REPUBLIKA.CO.ID, JAKARTA -- Meski menuai kontroversi, klaster Ketenagakerjaan tetap masuk dalam Omnibus Law RUU Cipta Kerja (Ciptaker). Bahkan, klaster tersebut dinyatakan telah selesai dibahas.
Masuknya klaster ketenagakerjaan dipastikan setelah Panitia Kerja (Panja RUU) Cipta Kerja di Badan Legislasi (Baleg) DPR RI membahas klaster itu selama tiga hari pada akhir pekan lalu, yakni sejak 25 hingga 27 September. "Selesailah klaster ketanagakerjaan, dengan beberapa perubahan dan kesepakatan yang kita ambil pada malam hari ini," kata Ketua Baleg DPR Supratman Andi Agtas dalam rapat pembahasan klaster ketenagakerjaan sebagaimana ditayangkan oleh kanal Youtube resmi DPR RI.
Dalam prosesnya, empat fraksi parpol di Panja RUU Omnibus Law Ciptaker di Baleg DPR sempat meminta agar klaster ketenagakerjaan ditarik dari draf RUU Omnibus Law Cipta Kerja. Fraksi yang meminta klaster ketenagakerjaan didrop itu adalah Demokrat, NasDem, PKS, dan PAN.
Sementara, Golkar dan PKB berharap agar tetap dibahas. Gerindra menyatakan agar dibahas untuk ditentukan urgensinya. Sementara PDIP dan PPP tak bersikap dan meminta penjelasan Pemerintah soal urgensi mengatur ulang Ketenagakerjaan dalam UU Nomor 13 tahun 2003 menjadi klaster di RUU Cipta Kerja.
Namun, setelah adanya penurunan materi muatan klaster ketenagakerjaan, hasil rapat menyimpulkan bahwa pembahasan daftar inventarisasi masalah (DIM) dalam klaster ketenagakerjaan tetap diselesaikan dan masuk dalam RUU Cipta Kerja. Pada Senin (28/9) ini, Baleg kembali melanjutkan rapat RUU Cipta Kerja. Kali ini, Baleg membahas soal klaster penyiaran.
Tetap dibahasnya klaster ketenagakerjaan ini pun menuai reaksi keras dari buruh. Puluhan pimpinan Konfederasi dan Federasi Serikat Pekerja sepakat mogok nasional sebagai bentuk penolakan terhadap omnibus law RUU Cipta Kerja.
Kesepakatan ini diambil setelah mendengarkan pandangan dari masing-masing serikat pekerja, dalam rapat bersama di Jakarta, Ahad (28/9) kemarin. “Dalam mogok nasional nanti, kami akan menghentikan proses produksi.
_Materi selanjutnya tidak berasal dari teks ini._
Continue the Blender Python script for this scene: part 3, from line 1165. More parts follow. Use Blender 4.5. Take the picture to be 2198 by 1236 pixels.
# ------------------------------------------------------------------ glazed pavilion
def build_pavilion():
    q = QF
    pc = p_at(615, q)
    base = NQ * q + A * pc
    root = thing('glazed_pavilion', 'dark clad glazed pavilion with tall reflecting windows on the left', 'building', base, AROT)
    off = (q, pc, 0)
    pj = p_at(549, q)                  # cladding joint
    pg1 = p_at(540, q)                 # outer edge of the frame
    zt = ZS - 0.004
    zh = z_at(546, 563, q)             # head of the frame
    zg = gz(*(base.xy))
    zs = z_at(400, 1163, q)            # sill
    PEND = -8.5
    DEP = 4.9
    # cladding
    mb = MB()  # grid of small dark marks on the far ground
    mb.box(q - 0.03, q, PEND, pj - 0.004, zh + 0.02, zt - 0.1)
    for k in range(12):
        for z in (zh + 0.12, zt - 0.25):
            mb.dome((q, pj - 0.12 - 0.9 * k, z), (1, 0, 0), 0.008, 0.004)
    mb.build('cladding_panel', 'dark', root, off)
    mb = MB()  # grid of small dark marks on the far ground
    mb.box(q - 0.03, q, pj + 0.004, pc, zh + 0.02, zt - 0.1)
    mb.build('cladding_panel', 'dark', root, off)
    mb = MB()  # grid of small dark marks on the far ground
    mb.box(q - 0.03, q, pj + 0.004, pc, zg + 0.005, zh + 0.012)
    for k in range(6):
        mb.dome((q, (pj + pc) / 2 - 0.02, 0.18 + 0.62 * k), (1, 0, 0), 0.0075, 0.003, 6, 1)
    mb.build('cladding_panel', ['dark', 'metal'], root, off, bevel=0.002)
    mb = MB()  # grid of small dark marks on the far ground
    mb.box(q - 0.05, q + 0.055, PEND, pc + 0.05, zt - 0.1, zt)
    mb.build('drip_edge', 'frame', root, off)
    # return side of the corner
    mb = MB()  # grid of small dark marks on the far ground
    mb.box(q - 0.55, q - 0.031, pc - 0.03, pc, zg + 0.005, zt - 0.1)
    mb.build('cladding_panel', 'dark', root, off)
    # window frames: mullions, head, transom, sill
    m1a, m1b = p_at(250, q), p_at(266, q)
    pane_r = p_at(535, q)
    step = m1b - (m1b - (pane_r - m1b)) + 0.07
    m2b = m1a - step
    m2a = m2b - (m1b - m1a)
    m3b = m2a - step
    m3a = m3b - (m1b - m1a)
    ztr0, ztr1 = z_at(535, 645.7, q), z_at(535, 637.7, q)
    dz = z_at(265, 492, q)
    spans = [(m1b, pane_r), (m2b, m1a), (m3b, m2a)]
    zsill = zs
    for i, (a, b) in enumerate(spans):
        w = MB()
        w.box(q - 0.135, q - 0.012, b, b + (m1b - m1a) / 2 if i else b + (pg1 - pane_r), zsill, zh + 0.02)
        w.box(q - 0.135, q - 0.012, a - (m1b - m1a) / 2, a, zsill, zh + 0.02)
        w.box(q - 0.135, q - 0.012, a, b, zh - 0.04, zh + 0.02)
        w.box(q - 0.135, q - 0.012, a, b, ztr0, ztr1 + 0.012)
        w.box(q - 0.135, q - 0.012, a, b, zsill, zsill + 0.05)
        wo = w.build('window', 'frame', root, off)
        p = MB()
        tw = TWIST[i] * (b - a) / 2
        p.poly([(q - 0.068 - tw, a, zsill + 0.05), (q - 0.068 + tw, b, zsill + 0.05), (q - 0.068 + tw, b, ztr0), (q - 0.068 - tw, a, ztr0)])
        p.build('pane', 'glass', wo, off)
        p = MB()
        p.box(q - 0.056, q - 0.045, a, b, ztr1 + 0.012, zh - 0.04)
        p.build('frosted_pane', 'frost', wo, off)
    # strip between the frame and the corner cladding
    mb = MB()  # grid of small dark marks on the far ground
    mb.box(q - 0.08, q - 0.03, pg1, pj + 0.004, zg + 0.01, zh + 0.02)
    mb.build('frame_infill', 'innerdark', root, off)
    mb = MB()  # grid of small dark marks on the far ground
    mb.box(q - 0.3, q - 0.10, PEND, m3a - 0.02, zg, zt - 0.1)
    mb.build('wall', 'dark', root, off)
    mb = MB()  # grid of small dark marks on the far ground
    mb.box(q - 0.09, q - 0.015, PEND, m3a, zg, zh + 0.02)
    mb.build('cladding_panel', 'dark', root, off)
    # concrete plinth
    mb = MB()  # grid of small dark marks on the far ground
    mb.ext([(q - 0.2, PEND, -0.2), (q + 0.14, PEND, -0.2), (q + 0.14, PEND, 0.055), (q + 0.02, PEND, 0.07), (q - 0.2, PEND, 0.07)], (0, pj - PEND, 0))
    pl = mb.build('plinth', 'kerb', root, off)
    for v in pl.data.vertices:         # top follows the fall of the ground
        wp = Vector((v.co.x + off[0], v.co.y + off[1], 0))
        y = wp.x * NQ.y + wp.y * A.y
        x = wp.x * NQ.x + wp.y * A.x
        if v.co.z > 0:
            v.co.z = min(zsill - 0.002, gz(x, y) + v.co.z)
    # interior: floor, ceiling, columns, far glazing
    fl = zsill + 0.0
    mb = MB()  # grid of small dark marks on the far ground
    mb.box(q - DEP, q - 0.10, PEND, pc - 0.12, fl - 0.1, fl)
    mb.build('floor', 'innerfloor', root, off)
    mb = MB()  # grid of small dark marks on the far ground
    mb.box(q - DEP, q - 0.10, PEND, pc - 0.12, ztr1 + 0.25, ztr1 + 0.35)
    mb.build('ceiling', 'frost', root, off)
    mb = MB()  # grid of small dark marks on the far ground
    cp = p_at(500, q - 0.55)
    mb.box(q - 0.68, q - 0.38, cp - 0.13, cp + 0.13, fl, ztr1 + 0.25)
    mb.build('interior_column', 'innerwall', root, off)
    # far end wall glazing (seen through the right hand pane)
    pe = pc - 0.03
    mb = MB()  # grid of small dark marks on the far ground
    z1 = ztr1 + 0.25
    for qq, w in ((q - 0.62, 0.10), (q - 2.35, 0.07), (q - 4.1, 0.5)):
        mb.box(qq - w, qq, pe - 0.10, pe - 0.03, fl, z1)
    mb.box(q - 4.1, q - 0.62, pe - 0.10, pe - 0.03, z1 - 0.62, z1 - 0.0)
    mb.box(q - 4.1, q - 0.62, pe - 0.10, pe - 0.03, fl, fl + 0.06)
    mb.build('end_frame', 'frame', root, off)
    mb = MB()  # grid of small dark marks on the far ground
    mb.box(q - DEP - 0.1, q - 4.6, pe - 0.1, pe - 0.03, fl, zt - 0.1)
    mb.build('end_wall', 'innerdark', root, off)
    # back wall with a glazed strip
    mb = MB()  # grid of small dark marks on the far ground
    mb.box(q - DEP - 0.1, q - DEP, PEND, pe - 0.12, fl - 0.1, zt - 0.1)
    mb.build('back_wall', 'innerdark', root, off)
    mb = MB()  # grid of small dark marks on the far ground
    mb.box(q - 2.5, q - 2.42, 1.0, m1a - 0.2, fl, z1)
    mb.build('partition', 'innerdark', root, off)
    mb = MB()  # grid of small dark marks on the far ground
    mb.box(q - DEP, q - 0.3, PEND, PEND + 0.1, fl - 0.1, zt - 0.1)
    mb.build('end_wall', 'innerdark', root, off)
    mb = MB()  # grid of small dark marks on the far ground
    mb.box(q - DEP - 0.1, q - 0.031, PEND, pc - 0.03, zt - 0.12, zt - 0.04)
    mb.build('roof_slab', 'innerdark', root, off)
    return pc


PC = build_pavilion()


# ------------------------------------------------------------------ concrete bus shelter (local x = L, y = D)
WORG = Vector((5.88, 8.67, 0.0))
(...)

Para buruh akan keluar dari lokasi produksi dan berkumpul di lokasi yang ditentukan masing-masing serikat pekerja di tingkat perusahaan,” ujar Presiden Konfederasi Serikat Pekerja Indonesia (KSPI) Said Iqbal melalui pesan yang diterima Republika.co.id, Senin (28/9) pagi ini.
Rapat bersama ini dihadiri pimpinan KSPI, Konfederasi Serikat Pekerja Seluruh Indonesia (KSPSI) Andi Gani Nena Wea, serta perwakilan 32 federasi serikat pekerja lainnya. Di antaranya, beberapa federasi yang tergabung dalam KSPSI pimpinan Yorrys, termasuk aliansi serikat pekerja seperti GEKANAS (Gerakan Kesejahteraan Nasional) yang beranggotakan 17 federasi.
Said menyatakan, mogok nasional akan dilakukan secara konstitusional dengan tertib dan damai. Aksi ini rencananya akan dilakukan selama tiga hari berturut-turut, dimulai pada tanggal 6 Oktober 2020 dan diakhiri pada saat sidang paripurna yang membahas RUU Cipta Kerja tanggal 8 Oktober 2020.